FORZE ARMATE E ABBANDONATE

I tragici fatti dell’Irak che così dolorosamente ci hanno toccato fanno emergere il disagio di un’Italia pulita e profonda, che ama e rispetta le sue forze armate, nei confronti di una sinistra culturalmente aliena che, nei giorni del suo presunto trionfo, proprio sulle forze armate riversa il disprezzo, la sfiducia e la lontananza coltivati in decenni di autosegregazione ideologica. L’altro ieri è toccato a Oliviero Diliberto, che davanti alla salma del caporale Pibiri cianciava di soldati italiani «mandati in guerra in Irak». Gli ha risposto sdegnato Mauro Pibiri, il quale ha precisato che suo fratello, il caporale ucciso, era andato a Nassirya per aiutare gli iracheni, non per combatterli. Che la sinistra mente, per pregiudizio ideologico e per speculazione politica. Anche il padre di un ferito, Daga, ha espresso gli stessi concetti. Ieri è toccato a Fausto Bertinotti, che si è preso dell’«opportunista» da Gianalfonso D’Avossa, già comandante della divisione «Ariete».
A Bertinotti è stata contestata la sua doppiezza di uomo delle istituzioni che accetta gli onori senza rispettare nel profondo le istituzioni. Bertinotti ubiquo, che il 2 giugno col cuore marciava contro le forze armate, col distintivo pacifista stava ai Fori Imperiali. Il subcomandante Fausto che esalta i ribelli del Chapas mentre manda la gentile signora Menapace a dire tutto il male possibile delle nostre forze armate e, in specie, delle Frecce Tricolori.
È evidente che al rifiuto di certe strumentalizzazioni espresso da cittadini liberi di parlare con franchezza corrisponda un disagio degli uomini delle forze armate, che però tacciono. C’è una tradizione di rispettosa e silenziosa lealtà verso le istituzioni civili. I militari italiani, nonostante le elucubrazioni e le ossessioni di certa sinistra cui s’è fermato l’orologio, sono e sono stati sempre leali. Ma questo dovrebbe essere un motivo in più per non offenderli stoltamente e inutilmente, paragonandoli, ad esempio, a «truppe d’occupazione». Le forze armate italiane non fanno la guerra a nessuno. L’Italia è una media potenza regionale con degli obblighi internazionali e deve avere uno strumento militare il cui compito è quello di garantire pace e sicurezza nella solidarietà. Nei Balcani come in Medio Oriente, perpetuando valori di abnegazione, di specifiche competenze addestrative e operative. I nostri soldati sono stati, inoltre, uno dei fili con cui si è tessuta la nostra unità. La «Sassari», ad esempio, non è soltanto una brigata, è qualcosa di più, è anche uno spazio della memoria.

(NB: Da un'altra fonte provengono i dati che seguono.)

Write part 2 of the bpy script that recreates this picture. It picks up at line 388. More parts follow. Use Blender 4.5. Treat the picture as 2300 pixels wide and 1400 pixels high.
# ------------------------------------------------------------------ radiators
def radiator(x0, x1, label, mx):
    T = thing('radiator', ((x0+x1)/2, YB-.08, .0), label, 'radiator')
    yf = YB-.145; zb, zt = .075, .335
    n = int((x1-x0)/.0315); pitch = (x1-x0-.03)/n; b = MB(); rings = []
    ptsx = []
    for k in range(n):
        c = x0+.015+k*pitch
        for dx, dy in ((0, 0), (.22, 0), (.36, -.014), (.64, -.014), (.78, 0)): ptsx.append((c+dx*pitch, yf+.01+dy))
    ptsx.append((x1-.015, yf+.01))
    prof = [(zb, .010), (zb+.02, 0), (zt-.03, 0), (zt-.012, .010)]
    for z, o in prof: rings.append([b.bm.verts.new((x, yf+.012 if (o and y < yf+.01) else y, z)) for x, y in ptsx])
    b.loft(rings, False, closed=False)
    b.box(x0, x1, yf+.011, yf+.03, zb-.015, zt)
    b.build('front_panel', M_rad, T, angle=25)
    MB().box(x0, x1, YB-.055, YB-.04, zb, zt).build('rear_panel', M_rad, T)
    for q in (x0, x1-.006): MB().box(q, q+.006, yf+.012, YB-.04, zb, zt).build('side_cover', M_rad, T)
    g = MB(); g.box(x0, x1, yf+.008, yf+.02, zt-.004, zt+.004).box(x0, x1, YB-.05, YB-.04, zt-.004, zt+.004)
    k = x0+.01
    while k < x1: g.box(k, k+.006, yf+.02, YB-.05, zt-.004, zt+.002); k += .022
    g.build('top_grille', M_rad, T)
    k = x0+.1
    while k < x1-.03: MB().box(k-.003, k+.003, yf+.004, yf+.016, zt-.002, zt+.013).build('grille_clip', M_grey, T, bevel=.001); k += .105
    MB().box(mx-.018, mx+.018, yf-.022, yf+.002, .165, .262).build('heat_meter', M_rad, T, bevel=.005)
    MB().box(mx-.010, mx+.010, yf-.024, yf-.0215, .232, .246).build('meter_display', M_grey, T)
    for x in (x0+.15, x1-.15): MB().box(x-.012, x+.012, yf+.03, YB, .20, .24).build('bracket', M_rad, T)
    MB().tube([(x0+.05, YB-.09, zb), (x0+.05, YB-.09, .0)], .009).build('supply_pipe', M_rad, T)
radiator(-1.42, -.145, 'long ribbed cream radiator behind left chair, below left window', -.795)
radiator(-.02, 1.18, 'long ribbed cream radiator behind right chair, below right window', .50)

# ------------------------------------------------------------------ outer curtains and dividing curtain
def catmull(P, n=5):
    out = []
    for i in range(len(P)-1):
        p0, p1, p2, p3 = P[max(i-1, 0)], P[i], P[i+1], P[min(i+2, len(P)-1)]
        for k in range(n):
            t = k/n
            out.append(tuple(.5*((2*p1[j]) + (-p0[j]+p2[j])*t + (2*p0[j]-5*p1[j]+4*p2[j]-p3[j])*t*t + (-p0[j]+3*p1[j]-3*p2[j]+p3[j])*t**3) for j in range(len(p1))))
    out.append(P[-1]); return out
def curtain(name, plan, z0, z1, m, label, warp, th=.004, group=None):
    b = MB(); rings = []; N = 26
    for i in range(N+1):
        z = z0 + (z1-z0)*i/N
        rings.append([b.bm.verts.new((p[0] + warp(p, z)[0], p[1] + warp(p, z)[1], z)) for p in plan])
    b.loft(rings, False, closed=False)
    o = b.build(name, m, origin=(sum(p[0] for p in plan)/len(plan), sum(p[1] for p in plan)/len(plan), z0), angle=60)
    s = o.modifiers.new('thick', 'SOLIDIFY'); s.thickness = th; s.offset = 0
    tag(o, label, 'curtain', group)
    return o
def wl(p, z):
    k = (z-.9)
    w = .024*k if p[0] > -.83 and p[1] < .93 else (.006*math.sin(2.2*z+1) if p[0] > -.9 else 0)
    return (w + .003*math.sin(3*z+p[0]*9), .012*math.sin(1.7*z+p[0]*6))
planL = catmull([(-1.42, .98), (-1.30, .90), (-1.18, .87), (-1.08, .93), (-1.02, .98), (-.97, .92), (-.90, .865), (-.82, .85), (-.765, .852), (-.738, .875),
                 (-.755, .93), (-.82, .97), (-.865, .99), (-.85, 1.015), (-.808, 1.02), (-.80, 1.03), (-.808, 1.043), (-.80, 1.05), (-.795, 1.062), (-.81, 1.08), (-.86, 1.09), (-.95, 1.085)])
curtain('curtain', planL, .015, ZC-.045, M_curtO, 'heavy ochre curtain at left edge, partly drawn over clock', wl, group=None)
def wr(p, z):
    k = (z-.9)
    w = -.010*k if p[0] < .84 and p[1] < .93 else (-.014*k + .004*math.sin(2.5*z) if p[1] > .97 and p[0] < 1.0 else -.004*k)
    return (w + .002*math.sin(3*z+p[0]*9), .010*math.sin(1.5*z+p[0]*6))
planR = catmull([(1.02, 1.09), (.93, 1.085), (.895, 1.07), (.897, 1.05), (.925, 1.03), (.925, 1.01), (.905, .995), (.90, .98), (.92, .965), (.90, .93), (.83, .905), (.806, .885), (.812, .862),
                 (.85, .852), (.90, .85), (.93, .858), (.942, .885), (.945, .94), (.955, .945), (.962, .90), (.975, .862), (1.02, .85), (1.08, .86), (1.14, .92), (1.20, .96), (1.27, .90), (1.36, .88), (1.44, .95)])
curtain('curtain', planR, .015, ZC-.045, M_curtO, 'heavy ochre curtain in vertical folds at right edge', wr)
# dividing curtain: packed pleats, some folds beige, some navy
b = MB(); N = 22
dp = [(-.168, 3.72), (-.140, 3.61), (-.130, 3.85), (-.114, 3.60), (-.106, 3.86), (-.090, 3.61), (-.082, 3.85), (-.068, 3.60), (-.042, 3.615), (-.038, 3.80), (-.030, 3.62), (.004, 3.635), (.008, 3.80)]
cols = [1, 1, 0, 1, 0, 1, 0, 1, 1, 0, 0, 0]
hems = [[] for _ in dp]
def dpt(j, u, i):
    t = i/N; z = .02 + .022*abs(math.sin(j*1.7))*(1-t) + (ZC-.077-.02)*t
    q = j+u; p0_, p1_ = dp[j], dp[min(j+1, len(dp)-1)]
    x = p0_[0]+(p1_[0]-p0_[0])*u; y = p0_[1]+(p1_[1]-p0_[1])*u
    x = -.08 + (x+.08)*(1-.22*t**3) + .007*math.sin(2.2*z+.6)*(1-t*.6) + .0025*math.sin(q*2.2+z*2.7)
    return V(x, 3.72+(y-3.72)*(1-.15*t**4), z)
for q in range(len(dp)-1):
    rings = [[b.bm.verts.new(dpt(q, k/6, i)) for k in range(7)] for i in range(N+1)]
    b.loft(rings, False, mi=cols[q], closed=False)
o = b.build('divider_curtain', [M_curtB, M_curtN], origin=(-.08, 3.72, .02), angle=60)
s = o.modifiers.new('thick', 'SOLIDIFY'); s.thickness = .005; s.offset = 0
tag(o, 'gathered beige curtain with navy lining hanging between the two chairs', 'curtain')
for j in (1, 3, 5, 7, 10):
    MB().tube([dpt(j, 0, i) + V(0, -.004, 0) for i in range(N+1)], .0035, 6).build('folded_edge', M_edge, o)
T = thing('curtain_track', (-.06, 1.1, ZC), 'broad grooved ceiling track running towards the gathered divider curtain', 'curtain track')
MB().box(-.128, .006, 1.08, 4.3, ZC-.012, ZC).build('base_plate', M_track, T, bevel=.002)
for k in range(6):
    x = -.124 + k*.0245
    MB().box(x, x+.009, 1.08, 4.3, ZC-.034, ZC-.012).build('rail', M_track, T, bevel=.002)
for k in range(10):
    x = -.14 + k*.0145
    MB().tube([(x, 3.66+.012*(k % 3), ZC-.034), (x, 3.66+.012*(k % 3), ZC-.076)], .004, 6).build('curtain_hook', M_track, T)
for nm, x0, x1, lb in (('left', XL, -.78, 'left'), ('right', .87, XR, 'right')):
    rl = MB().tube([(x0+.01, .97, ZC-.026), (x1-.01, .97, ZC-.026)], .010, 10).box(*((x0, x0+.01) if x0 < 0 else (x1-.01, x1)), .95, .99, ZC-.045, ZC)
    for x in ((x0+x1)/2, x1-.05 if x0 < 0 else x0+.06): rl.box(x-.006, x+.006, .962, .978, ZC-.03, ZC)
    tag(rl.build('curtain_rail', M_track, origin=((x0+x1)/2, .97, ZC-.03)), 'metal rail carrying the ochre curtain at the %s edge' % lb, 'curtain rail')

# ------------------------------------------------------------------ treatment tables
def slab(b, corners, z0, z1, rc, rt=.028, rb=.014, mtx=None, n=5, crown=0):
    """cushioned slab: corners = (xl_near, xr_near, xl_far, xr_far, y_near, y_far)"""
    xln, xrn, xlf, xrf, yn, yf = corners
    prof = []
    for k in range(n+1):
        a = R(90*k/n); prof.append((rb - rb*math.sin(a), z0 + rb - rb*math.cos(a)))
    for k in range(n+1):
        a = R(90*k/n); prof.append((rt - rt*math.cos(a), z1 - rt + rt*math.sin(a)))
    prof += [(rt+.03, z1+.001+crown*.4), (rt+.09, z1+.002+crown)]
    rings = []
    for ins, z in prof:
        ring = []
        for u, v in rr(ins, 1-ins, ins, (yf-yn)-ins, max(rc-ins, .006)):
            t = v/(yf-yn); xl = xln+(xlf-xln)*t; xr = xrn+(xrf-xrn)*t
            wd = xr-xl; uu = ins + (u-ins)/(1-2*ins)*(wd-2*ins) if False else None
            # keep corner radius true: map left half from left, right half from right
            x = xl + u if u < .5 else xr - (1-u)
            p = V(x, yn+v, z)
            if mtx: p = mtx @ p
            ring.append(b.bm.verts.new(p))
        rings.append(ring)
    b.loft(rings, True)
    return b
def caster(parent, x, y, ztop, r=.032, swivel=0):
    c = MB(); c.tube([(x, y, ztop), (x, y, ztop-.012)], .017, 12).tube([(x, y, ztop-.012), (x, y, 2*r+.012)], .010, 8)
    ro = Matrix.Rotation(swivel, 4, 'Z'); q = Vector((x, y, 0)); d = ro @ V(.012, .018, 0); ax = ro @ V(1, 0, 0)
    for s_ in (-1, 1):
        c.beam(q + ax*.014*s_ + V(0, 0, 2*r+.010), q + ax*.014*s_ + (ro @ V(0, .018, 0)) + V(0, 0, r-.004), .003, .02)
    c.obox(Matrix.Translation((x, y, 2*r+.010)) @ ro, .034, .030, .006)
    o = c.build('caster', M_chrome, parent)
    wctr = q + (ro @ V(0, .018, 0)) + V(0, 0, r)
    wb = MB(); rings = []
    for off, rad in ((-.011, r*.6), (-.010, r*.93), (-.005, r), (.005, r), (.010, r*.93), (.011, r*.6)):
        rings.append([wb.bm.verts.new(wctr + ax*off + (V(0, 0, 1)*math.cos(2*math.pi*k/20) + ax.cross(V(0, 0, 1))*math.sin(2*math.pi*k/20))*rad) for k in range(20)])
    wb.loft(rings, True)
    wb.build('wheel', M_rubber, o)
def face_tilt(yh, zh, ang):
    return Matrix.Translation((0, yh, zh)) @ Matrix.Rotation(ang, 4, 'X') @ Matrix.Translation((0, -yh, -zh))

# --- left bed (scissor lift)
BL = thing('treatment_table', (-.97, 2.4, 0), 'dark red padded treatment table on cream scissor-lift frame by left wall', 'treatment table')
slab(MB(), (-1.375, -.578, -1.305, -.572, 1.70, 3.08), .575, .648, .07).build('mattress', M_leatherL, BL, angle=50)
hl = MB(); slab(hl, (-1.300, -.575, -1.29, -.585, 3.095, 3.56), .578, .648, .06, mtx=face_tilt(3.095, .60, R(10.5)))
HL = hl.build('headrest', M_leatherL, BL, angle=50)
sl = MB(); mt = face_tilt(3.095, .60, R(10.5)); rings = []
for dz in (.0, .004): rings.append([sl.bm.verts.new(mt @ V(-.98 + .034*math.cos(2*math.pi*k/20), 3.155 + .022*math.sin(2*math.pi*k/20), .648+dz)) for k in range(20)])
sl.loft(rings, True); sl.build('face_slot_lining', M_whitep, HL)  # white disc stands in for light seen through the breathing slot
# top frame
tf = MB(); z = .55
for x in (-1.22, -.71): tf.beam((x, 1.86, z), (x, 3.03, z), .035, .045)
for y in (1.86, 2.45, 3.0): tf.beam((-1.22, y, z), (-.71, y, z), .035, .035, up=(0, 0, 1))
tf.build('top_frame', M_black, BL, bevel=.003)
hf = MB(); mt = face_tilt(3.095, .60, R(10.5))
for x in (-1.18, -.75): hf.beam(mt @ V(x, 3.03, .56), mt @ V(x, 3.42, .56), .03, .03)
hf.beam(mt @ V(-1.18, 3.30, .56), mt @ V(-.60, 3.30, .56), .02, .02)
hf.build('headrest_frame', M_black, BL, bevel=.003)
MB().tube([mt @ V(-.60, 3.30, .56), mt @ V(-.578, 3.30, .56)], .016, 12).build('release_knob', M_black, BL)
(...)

Le vicende politiche hanno fatto sì che arrivassero a responsabilità di governo uomini che non hanno alcuna consapevolezza del ruolo insostituibile dell’apparato militare. C’è una sinistra che non ha ancora smaltito la sindrome della cortina di ferro, che magari nel profondo del suo cuore settario giustifica la Ceka e i corpi speciali che tutti i comunismi hanno generato e che però vorrebbe trasformare le nostre forze armate in una sterminata legione di «operatori sociali», organizzati come in una Asl.
Da questo contrasto culturale nasce il disagio delle forze armate e di tutta l’Italia che vive e pensa in sintonia con questa grande istituzione. Non c’è frattura fra Paese e forze armate, gli alieni sono altri.


Romano Prodi è consapevole di avere favorito questo disagio? Il Professore tenta la via dell’umorismo e, senza far ridere, accenna al folklore della peggiore sinistra che s’è portato in casa. Strano folklore che provoca sconcerto e amarezza.